ST ALBANS war memorial in the city’s heart has been restored to its former glory, with stonemasons this week carefully lifting repaired stone panels of the Grade II listed monument into place.

Not only has the memorial on St Peter’s Street been cleaned and re-pointed, but the names of members of the armed forces who died in the Second World War have been re-incised on the stone panels around its base.

The monument was last year branded “disgusting” by a relative of a fallen World War Two soldier after she noticed that the name of her brother was obscured.

Shirley Moulster called upon St Albans district council to restore the memorial, saying it was a “disgrace” that many names had disappeared including that of her brother, Maurice Childerly, who died on the German borders in Holland.

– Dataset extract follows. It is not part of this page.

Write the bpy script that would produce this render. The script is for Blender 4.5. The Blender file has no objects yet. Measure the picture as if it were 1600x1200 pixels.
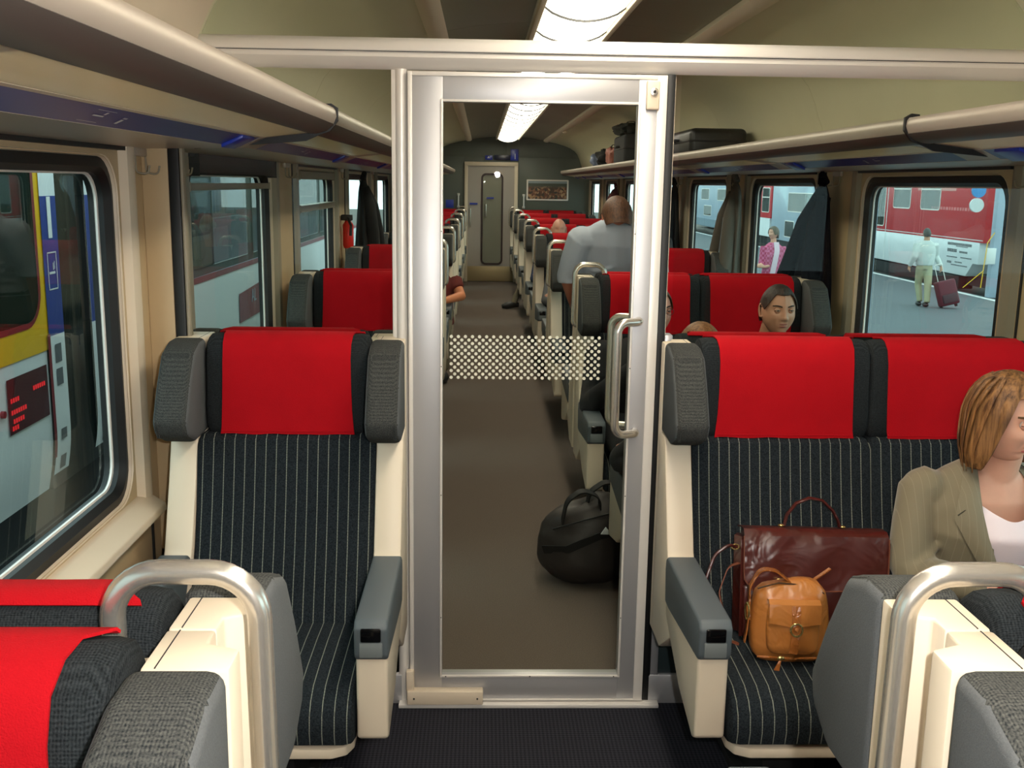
import bpy, bmesh, math, random
import numpy as np
from mathutils import Vector, Matrix, noise
random.seed(7); np.random.seed(7)
PI = math.pi
SC = bpy.context.scene
COL = SC.collection

# ------------------------------------------------------------------ camera
def _setup_camera():
    f = 1600.0; c = np.array([800.0, 600.0])
    def d(u, v):
        a = np.array([(u-c[0])/f, (v-c[1])/f, 1.0]); return a/np.linalg.norm(a)
    Yv = d(753, 286); Dv = d(676, 8844)
    Dv = Dv - Yv*Dv.dot(Yv); Dv /= np.linalg.norm(Dv)
    Xv = np.cross(Dv, Yv)
    R = np.array([Xv, Yv, -Dv])
    right = R @ np.array([1, 0, 0.]); down = R @ np.array([0, 1, 0.]); fwd = R @ np.array([0, 0, 1.])
    m = Matrix(((right[0], -down[0], -fwd[0], 0.0),
                (right[1], -down[1], -fwd[1], 0.0),
                (right[2], -down[2], -fwd[2], 1.64), (0, 0, 0, 1)))
    cam = bpy.data.cameras.new('camera'); o = bpy.data.objects.new('camera', cam)
    COL.objects.link(o); o.matrix_world = m
    cam.sensor_width = 36.0; cam.lens = 36.0; cam.clip_start = 0.05; cam.clip_end = 400
    SC.camera = o
_setup_camera()

# ------------------------------------------------------------------ light and exposure
SC.view_settings.view_transform = 'Standard'
SC.view_settings.look = 'None'
SC.view_settings.gamma = 1.0
SC.view_settings.use_curve_mapping = False
SC.view_settings.exposure = 0.2
SC.cycles.use_denoising = True
SC.cycles.max_bounces = 10
SC.cycles.diffuse_bounces = 4
SC.cycles.glossy_bounces = 4
SC.cycles.transmission_bounces = 4
SC.cycles.transparent_max_bounces = 24
SC.cycles.sample_clamp_indirect = 4.0
SC.cycles.caustics_reflective = False
SC.cycles.caustics_refractive = False
w = bpy.data.worlds.new('overcast_sky'); SC.world = w; w.use_nodes = True
wn = w.node_tree.nodes; wl = w.node_tree.links
wn['Background'].inputs['Strength'].default_value = 3.2
_tc = wn.new('ShaderNodeTexCoord'); _sp = wn.new('ShaderNodeSeparateXYZ'); _rp = wn.new('ShaderNodeValToRGB')
wl.new(_tc.outputs['Generated'], _sp.inputs[0]); wl.new(_sp.outputs['Z'], _rp.inputs[0])
_rp.color_ramp.elements[0].position = 0.0; _rp.color_ramp.elements[0].color = (0.62, 0.72, 0.78, 1)
_rp.color_ramp.elements[1].position = 0.7; _rp.color_ramp.elements[1].color = (0.85, 0.95, 1.0, 1)
wl.new(_rp.outputs[0], wn['Background'].inputs['Color'])

FIXTURE_GLOW = 8.5          # the coach's fluorescent strip
FLASH_WATTS = 14.0           # the photographer's small flash, beside the lens
def _flash():
    l = bpy.data.lights.new('camera_flash', 'AREA'); l.shape = 'DISK'; l.size = 0.030
    l.energy = FLASH_WATTS; l.color = (1.0, 0.98, 0.95); l.spread = math.radians(150)
    o = bpy.data.objects.new('camera_flash', l); COL.objects.link(o)
    o.location = (0.09, 0.02, 1.69); o.rotation_euler = (math.radians(84), 0, 0)
_flash()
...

His and other names were difficult to read because of erosion.

A spokeswoman for the council explained that cleaning, repair and maintenance of the memorial has to carried out under conservation advice and with caution as regular cleaning could cause damage.

The names of 640 servicemen who died in the First World War and 163 who died in the Second World War are commemorated on the historic structure which is made from Portland Stone.

The memorial was unveiled by General the Earl of Cavan in 1921 and, according to the St Albans Museums’ website, huge crowds gathered for the opening as the First World War was fresh in everyone’s memory and it was said that every family in the land lost someone close in the battle.